README.md

Power RSA

• Round: 30 (2023/01)
• Category: Crypto
• Points: 75
• Solves: 25

Description

Another boring RSA challenge

Solution

p=x^2+1 and q=x^2+1 so isqrt(n,2) is a good approximation of x*y, then you get phi(n)=x^2*y^2 so you can compute d to decrypt the flag.

from Crypto.Util.number import long_to_bytes
import gmpy2

with open('output.txt') as f:
    exec(f.read())

xy = gmpy2.iroot(n, 2)[0] - 1
phi = xy**2
d = gmpy2.invert(e, phi)
m = pow(c, d, n)
print(long_to_bytes(m))

@sahuang found that there is a generalization of this challenge: A New Attack on Special-Structured RSA Primes (Paper)

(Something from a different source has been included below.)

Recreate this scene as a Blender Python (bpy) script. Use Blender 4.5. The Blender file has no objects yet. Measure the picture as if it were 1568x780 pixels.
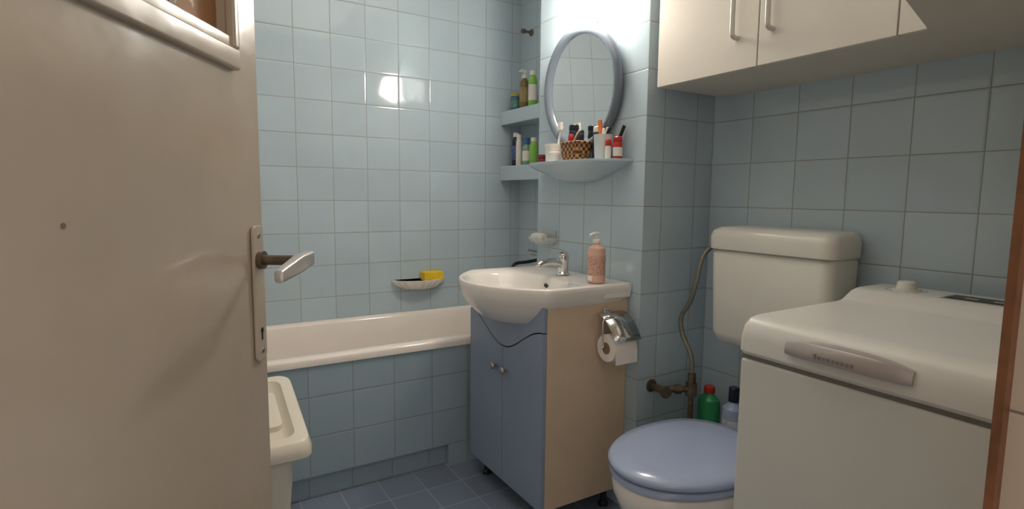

Found with keyword: near-square RSA primes

Proof

Proving $n>(xy+1)^2$:

$$ \begin{aligned} n &= (x^2+1)(y^2+1) \\ &= x^2y^2+x^2+y^2+1 \\ &\geq x^2y^2+2xy+1 &&\text{(AM-GM Inequality)} \\ &= (xy+1)^2 \end{aligned} $$

On the other way, I can't prove that $(xy+2)^2 \geq n$ always hold in general:

$$ \begin{aligned} n &= (x^2+1)(y^2+1) \\ &= x^2y^2+x^2+y^2+1 \\ &\stackrel{?}{\leq} x^2y^2+4xy+4 \\ &= (xy+2)^2 \end{aligned} $$

But assuming $x, y$ both being a 128-bit integer, it is easy to see $x^2+y^2<4xy$ always hold by experimenting with random $x, y$.

So we know $(xy+1)^2 \leq n \leq (xy+2)^2$, therefore $\lfloor \sqrt{n} \rfloor = xy+1$.